Trata-se, obviamente, de uma ideia que tem subjacente a própria
contestação do princípio da democracia representativa.
De facto, quando há eleições, em princípio, ninguém tem a
garantia do resultado vir a ser o que julga melhor. Mas,
contrariar a sua existência seria como defender, por exemplo, a
conti-nuação da nomeação pelo governo dos presidentes de
câmara, como antes do 25 de Abril, só porque estaríamos
perante a eventualidade de escolhas eleitorais menos adequadas.
É esta a posição daqueles que se pretendem mostrar preocupados
com eventuais novos caciquismos e que, em última análise, mais
não fazem do que pôr em causa a democracia representativa, a
todos os níveis.
É evidente que continua a haver diferentes formas de
manipulação que influem decisivamente nos resultados
eleitorais.
E é também evidente que a democracia representativa está muito
longe de ser perfeita. Mas isso não significa que as eleições
não devam existir.
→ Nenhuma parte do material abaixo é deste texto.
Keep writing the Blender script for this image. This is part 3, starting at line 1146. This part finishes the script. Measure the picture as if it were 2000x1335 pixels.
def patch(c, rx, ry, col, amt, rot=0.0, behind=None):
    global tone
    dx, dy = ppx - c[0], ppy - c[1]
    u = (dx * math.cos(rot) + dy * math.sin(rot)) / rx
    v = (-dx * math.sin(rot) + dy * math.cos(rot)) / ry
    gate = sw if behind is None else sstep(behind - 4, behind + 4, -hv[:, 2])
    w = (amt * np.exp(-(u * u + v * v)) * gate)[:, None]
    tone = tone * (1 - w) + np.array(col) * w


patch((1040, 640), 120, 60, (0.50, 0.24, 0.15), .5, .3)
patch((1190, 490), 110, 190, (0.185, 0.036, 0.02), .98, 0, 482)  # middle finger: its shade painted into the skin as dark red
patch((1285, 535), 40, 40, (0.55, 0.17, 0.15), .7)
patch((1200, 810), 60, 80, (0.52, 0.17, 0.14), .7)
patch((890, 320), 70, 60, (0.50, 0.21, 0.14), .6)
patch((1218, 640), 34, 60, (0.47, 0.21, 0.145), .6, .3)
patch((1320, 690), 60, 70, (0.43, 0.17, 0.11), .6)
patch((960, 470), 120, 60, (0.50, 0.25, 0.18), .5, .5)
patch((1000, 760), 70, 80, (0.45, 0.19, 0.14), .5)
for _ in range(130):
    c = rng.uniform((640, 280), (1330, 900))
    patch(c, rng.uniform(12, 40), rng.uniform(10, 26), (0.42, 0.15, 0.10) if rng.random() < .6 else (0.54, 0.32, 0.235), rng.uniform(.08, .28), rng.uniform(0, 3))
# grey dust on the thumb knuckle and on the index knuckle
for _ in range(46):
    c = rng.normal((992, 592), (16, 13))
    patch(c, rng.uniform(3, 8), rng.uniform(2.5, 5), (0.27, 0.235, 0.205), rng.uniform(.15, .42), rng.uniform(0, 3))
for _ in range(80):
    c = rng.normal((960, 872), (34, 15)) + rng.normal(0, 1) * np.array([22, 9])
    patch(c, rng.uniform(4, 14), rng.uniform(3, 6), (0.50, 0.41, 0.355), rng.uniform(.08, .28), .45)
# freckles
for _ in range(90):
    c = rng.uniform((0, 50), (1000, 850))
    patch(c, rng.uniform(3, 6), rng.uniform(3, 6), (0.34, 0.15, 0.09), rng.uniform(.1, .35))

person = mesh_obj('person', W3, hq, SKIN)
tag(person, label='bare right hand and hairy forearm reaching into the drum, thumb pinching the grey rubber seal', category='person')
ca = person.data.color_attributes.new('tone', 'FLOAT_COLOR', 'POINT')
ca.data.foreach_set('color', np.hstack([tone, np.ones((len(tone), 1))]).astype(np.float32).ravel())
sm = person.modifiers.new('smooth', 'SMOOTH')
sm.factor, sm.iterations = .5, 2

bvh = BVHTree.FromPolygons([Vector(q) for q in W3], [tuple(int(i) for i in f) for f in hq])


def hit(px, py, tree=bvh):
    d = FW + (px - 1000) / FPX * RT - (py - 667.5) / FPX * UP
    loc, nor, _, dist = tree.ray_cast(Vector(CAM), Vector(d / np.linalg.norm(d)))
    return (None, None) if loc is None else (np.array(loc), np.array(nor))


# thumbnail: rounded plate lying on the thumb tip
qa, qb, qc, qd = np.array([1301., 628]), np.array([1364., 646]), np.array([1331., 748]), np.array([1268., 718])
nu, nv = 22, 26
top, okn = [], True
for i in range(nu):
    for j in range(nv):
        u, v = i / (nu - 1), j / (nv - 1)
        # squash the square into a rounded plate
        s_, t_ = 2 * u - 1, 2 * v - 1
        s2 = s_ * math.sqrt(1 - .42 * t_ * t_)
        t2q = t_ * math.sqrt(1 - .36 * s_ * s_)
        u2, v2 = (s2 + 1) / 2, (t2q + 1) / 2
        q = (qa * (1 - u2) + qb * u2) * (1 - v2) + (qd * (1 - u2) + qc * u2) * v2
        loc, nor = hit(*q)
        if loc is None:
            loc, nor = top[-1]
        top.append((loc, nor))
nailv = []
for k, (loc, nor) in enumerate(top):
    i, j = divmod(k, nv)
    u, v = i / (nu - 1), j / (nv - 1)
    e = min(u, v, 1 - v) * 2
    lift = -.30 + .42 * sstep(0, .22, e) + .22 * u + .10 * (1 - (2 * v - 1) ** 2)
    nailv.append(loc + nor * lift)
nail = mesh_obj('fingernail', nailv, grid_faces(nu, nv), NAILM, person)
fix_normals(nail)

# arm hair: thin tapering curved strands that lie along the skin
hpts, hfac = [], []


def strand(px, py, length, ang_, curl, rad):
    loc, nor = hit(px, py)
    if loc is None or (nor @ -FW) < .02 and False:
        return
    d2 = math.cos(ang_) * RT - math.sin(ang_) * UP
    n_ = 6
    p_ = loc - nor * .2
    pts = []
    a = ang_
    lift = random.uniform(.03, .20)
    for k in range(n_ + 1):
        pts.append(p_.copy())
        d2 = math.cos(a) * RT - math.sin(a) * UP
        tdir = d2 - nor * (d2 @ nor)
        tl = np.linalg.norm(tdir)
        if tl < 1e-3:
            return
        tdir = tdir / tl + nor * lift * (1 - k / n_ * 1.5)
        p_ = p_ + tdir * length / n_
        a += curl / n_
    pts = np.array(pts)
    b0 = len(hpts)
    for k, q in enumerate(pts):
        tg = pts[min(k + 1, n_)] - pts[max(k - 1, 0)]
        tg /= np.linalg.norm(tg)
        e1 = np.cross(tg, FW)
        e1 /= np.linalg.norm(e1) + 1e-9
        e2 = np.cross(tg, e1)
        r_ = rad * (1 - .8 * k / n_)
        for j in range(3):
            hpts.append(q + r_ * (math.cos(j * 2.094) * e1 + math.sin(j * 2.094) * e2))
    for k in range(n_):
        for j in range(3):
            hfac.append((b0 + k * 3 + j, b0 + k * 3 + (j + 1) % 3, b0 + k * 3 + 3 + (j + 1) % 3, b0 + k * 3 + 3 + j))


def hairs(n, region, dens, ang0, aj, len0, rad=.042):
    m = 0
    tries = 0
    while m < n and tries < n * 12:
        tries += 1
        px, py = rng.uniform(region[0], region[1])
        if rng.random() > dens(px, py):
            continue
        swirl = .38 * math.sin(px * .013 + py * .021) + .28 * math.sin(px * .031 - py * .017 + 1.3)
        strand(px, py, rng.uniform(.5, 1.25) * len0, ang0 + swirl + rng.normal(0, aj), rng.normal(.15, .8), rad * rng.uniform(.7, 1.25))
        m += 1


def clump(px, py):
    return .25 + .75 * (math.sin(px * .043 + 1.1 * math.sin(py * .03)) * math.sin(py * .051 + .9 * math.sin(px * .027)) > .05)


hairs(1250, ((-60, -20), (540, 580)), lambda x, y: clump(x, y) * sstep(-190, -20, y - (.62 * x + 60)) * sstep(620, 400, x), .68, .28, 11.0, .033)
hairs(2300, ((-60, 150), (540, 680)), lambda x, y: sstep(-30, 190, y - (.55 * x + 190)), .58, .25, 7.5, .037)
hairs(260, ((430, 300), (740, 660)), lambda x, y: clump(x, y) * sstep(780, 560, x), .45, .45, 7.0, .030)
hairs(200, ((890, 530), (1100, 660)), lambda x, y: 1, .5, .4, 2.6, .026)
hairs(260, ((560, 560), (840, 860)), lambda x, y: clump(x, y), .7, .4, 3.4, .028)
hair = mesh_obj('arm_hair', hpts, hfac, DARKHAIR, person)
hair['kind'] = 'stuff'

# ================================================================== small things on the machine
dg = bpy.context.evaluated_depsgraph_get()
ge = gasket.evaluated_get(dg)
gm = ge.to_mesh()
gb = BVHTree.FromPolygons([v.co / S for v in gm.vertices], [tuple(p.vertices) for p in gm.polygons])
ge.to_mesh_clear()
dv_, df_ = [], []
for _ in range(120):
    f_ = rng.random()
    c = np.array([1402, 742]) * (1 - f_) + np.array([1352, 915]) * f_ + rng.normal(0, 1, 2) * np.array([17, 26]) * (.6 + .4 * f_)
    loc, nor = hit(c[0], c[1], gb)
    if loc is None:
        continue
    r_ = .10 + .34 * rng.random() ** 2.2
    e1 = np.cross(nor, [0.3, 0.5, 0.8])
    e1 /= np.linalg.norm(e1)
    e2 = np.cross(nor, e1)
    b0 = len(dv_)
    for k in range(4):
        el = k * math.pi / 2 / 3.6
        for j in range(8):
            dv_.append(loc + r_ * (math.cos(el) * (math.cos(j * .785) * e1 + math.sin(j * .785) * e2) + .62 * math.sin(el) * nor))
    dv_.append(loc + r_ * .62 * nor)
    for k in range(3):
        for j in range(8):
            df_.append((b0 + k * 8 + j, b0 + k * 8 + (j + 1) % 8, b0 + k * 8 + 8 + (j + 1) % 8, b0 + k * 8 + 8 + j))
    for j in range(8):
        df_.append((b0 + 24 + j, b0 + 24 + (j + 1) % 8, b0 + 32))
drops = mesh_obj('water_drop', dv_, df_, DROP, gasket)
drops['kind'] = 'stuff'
Os resultados muitas vezes não são os
melhores, mas o caminho terá de ser sempre o da luta com vista
à sua rectificação e neste momento, essa luta não pode
contemplar, seguramente, a contestação à democracia
representativa.
A terminar, não queremos deixar de propor um curto exercício
que não parece difícil: o de tentarmos perceber as razões e
motivações que se posicionam por detrás de alguns conhecidos
“leaders” do Não, bem como de uma grande
parte da oligarquia financeira que navega nas mesmas águas.
Porque será que não querem órgãos regionais democraticamente
eleitos?
Porque será que não querem que se criem as condições capazes
de permitir que as vontades regionais se possam expressar em
defesa dos seus interesses?
Porque será que tudo fazem para impedir a concretização da
norma constitucional que vem finalizar a construção do
edifício da nossa democracia?
A resposta a estas questões só pode vir dar mais força à
consciência que devemos ter quanto à necessidade de um grande
empenhamento na batalha do esclarecimento e da mobilização de
todos os camaradas e de outros democratas para o voto no Sim.